══ DATA EXCERPT
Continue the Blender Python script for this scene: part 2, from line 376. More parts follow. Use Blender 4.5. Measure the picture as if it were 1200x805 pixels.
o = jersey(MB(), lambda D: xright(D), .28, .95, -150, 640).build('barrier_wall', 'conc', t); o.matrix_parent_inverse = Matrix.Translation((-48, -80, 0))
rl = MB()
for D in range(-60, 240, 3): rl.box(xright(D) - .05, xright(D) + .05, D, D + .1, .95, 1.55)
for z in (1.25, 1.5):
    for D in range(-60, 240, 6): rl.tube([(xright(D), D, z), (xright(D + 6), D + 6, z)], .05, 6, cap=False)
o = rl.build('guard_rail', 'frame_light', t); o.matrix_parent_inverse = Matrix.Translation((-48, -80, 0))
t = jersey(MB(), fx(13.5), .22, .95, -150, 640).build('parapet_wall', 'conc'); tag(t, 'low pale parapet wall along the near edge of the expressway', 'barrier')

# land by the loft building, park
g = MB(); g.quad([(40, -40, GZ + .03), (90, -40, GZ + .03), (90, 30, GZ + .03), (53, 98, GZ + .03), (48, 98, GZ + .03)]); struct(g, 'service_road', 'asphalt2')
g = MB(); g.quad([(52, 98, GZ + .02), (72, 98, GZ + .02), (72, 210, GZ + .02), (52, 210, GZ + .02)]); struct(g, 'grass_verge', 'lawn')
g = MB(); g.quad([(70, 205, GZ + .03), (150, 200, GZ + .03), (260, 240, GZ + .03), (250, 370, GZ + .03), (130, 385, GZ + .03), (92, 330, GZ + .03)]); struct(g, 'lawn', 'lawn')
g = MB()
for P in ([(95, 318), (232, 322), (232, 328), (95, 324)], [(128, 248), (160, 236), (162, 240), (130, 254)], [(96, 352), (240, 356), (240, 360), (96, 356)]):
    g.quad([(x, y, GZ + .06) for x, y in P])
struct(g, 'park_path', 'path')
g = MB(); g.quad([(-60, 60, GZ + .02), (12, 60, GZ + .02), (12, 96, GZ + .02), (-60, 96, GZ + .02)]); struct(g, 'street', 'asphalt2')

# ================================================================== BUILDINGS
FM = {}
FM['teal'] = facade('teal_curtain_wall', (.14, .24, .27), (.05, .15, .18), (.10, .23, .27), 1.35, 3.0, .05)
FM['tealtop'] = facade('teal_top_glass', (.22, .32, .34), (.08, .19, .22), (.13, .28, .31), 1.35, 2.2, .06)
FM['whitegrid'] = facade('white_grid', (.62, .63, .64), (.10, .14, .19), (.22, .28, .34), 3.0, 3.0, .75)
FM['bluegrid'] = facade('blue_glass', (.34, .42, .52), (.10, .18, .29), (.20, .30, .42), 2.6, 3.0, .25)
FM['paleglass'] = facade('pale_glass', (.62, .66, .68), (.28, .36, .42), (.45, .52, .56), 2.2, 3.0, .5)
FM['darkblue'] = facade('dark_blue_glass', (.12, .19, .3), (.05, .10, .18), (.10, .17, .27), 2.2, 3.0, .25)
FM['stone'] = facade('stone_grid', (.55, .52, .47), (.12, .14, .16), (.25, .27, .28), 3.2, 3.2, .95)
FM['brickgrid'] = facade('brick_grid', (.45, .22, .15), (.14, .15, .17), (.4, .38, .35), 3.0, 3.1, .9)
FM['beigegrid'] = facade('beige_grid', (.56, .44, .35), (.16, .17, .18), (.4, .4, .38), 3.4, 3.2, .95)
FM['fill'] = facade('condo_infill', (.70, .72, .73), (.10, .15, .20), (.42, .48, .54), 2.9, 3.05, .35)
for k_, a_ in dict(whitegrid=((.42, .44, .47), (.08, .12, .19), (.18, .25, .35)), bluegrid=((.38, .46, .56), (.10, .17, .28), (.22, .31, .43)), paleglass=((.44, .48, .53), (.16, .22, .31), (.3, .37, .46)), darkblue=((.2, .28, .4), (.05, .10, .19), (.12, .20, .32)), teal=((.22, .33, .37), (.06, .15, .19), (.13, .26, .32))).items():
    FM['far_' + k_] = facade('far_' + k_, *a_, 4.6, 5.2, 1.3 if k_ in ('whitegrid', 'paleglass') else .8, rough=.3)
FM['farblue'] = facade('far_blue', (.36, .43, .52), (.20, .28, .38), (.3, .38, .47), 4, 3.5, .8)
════
▶ PROBLEM REQUIREMENTS
Copy out the material word for word and line for line.

▶ FULL OUTPUT
Continue the Blender Python script for this scene: part 2, from line 376. More parts follow. Use Blender 4.5. Measure the picture as if it were 1200x805 pixels.
o = jersey(MB(), lambda D: xright(D), .28, .95, -150, 640).build('barrier_wall', 'conc', t); o.matrix_parent_inverse = Matrix.Translation((-48, -80, 0))
rl = MB()
for D in range(-60, 240, 3): rl.box(xright(D) - .05, xright(D) + .05, D, D + .1, .95, 1.55)
for z in (1.25, 1.5):
    for D in range(-60, 240, 6): rl.tube([(xright(D), D, z), (xright(D + 6), D + 6, z)], .05, 6, cap=False)
o = rl.build('guard_rail', 'frame_light', t); o.matrix_parent_inverse = Matrix.Translation((-48, -80, 0))
t = jersey(MB(), fx(13.5), .22, .95, -150, 640).build('parapet_wall', 'conc'); tag(t, 'low pale parapet wall along the near edge of the expressway', 'barrier')

# land by the loft building, park
g = MB(); g.quad([(40, -40, GZ + .03), (90, -40, GZ + .03), (90, 30, GZ + .03), (53, 98, GZ + .03), (48, 98, GZ + .03)]); struct(g, 'service_road', 'asphalt2')
g = MB(); g.quad([(52, 98, GZ + .02), (72, 98, GZ + .02), (72, 210, GZ + .02), (52, 210, GZ + .02)]); struct(g, 'grass_verge', 'lawn')
g = MB(); g.quad([(70, 205, GZ + .03), (150, 200, GZ + .03), (260, 240, GZ + .03), (250, 370, GZ + .03), (130, 385, GZ + .03), (92, 330, GZ + .03)]); struct(g, 'lawn', 'lawn')
g = MB()
for P in ([(95, 318), (232, 322), (232, 328), (95, 324)], [(128, 248), (160, 236), (162, 240), (130, 254)], [(96, 352), (240, 356), (240, 360), (96, 356)]):
    g.quad([(x, y, GZ + .06) for x, y in P])
struct(g, 'park_path', 'path')
g = MB(); g.quad([(-60, 60, GZ + .02), (12, 60, GZ + .02), (12, 96, GZ + .02), (-60, 96, GZ + .02)]); struct(g, 'street', 'asphalt2')

# ================================================================== BUILDINGS
FM = {}
FM['teal'] = facade('teal_curtain_wall', (.14, .24, .27), (.05, .15, .18), (.10, .23, .27), 1.35, 3.0, .05)
FM['tealtop'] = facade('teal_top_glass', (.22, .32, .34), (.08, .19, .22), (.13, .28, .31), 1.35, 2.2, .06)
FM['whitegrid'] = facade('white_grid', (.62, .63, .64), (.10, .14, .19), (.22, .28, .34), 3.0, 3.0, .75)
FM['bluegrid'] = facade('blue_glass', (.34, .42, .52), (.10, .18, .29), (.20, .30, .42), 2.6, 3.0, .25)
FM['paleglass'] = facade('pale_glass', (.62, .66, .68), (.28, .36, .42), (.45, .52, .56), 2.2, 3.0, .5)
FM['darkblue'] = facade('dark_blue_glass', (.12, .19, .3), (.05, .10, .18), (.10, .17, .27), 2.2, 3.0, .25)
FM['stone'] = facade('stone_grid', (.55, .52, .47), (.12, .14, .16), (.25, .27, .28), 3.2, 3.2, .95)
FM['brickgrid'] = facade('brick_grid', (.45, .22, .15), (.14, .15, .17), (.4, .38, .35), 3.0, 3.1, .9)
FM['beigegrid'] = facade('beige_grid', (.56, .44, .35), (.16, .17, .18), (.4, .4, .38), 3.4, 3.2, .95)
FM['fill'] = facade('condo_infill', (.70, .72, .73), (.10, .15, .20), (.42, .48, .54), 2.9, 3.05, .35)
for k_, a_ in dict(whitegrid=((.42, .44, .47), (.08, .12, .19), (.18, .25, .35)), bluegrid=((.38, .46, .56), (.10, .17, .28), (.22, .31, .43)), paleglass=((.44, .48, .53), (.16, .22, .31), (.3, .37, .46)), darkblue=((.2, .28, .4), (.05, .10, .19), (.12, .20, .32)), teal=((.22, .33, .37), (.06, .15, .19), (.13, .26, .32))).items():
    FM['far_' + k_] = facade('far_' + k_, *a_, 4.6, 5.2, 1.3 if k_ in ('whitegrid', 'paleglass') else .8, rough=.3)
FM['farblue'] = facade('far_blue', (.36, .43, .52), (.20, .28, .38), (.3, .38, .47), 4, 3.5, .8)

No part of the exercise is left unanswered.